Humor & Chemistry Pemain
Meski komedinya baru terasa “nyetel” di babak kedua dan ketiga. Beberapa celetukan pemeran utama, misalnya dari Elsa Japasal sebagai Asha, berhasil membuat penonton tertawa. Chemistry antara Jourdy Pranata, Christoffer Nelwan dan Rey Bong sebagai tiga bujang terasa natural.

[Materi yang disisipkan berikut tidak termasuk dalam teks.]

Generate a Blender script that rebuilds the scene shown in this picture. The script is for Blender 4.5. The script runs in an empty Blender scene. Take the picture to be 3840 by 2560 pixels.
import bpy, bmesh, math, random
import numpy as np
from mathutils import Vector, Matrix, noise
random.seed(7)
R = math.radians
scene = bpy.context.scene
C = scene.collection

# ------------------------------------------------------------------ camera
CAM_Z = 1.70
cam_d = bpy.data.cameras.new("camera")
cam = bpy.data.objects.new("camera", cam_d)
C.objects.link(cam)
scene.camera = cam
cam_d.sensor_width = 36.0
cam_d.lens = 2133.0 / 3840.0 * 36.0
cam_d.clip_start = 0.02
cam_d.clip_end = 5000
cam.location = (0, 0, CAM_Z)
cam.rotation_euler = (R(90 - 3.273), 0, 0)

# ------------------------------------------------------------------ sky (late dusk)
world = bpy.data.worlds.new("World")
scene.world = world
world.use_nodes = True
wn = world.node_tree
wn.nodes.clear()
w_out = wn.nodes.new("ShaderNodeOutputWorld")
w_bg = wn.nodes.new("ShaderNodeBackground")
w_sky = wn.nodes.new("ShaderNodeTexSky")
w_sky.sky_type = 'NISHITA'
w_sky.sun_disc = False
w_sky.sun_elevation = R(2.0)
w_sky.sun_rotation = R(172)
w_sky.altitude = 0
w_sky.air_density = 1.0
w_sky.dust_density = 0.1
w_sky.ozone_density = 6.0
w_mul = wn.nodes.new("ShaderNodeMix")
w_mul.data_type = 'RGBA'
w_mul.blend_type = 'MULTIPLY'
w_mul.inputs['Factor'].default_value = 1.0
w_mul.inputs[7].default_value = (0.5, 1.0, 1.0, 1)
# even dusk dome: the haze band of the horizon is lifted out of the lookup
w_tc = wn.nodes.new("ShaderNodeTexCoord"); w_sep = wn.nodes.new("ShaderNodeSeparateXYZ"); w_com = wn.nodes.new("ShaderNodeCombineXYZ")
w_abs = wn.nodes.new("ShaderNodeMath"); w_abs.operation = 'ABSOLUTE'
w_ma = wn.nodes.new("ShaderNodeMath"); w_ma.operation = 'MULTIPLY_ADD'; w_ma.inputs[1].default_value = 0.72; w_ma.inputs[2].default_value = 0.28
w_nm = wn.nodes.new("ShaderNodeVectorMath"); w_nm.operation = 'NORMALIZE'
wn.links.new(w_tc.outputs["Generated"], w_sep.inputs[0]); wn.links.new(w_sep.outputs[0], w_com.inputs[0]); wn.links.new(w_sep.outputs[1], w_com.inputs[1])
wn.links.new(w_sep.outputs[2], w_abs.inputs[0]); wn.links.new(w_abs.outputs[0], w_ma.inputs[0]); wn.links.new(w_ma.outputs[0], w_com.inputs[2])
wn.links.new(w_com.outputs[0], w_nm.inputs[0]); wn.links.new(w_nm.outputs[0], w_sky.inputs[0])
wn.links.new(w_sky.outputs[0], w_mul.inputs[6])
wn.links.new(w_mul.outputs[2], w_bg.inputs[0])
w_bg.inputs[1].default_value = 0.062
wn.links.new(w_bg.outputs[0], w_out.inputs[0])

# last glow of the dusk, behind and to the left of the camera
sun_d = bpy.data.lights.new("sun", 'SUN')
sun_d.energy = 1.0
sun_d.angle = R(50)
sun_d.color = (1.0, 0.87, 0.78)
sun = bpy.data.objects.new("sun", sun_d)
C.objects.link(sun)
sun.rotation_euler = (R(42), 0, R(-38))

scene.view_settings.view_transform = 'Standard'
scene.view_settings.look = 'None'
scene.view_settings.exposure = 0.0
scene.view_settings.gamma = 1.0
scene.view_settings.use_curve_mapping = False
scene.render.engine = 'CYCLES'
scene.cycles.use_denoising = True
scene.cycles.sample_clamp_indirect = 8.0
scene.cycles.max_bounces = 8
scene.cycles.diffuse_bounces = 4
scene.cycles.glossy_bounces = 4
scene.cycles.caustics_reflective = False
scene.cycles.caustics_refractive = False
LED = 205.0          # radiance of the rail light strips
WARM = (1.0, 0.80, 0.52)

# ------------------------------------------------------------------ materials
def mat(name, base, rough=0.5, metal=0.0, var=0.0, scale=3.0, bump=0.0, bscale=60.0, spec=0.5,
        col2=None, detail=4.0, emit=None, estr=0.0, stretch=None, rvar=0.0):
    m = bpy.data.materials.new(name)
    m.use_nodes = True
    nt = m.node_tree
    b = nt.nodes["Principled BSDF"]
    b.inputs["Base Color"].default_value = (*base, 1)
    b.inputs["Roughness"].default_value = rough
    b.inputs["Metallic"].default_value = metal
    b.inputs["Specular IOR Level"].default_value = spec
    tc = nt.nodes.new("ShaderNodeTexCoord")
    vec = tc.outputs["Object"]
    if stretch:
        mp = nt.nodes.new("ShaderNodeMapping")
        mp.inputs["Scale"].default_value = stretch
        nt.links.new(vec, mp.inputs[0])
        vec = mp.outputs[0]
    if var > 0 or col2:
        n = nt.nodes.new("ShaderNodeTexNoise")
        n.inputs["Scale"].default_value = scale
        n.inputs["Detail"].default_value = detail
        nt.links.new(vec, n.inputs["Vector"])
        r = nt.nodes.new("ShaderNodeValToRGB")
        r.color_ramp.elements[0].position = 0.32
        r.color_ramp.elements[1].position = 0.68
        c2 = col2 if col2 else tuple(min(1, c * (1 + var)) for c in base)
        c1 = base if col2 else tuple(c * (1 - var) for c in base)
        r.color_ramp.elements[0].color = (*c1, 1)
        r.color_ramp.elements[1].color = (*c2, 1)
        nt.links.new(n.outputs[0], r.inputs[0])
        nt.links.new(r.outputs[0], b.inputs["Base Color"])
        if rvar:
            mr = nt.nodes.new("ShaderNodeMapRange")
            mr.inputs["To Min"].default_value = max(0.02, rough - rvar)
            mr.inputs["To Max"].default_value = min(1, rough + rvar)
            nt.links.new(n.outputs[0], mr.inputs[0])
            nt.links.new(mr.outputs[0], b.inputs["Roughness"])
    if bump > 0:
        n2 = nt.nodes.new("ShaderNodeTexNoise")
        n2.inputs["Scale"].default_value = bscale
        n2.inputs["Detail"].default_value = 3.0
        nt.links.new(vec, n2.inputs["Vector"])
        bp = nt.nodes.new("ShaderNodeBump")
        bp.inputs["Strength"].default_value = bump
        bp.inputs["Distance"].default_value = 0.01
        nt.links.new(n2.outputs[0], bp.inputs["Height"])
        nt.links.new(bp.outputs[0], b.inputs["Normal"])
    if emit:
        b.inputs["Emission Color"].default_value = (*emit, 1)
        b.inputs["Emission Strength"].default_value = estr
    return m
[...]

Tema Tradisi vs Modernitas
Film ini menyoroti bagaimana generasi muda di Makassar menghadapi tekanan budaya: nikah kembar, uang panai yang tinggi, nilai gengsi orang tua. Itu membuat jalan cerita tak sekadar ringan, tapi punya elemen refleksi sosial.
Kekurangan & Catatan

Pacing Awal Lambat
Beberapa reviewer mencatat bahwa 30 menit pertama film terasa lamban dan humor belum mengena.
Alur yang Agak Repetitif
Menurut ulasan, film ini mengulang-ulang pola: Fadly cari calon, gagal, dengar petuah, kemudian ulang. Hal ini membuat sebagian bagian terasa kurang segar.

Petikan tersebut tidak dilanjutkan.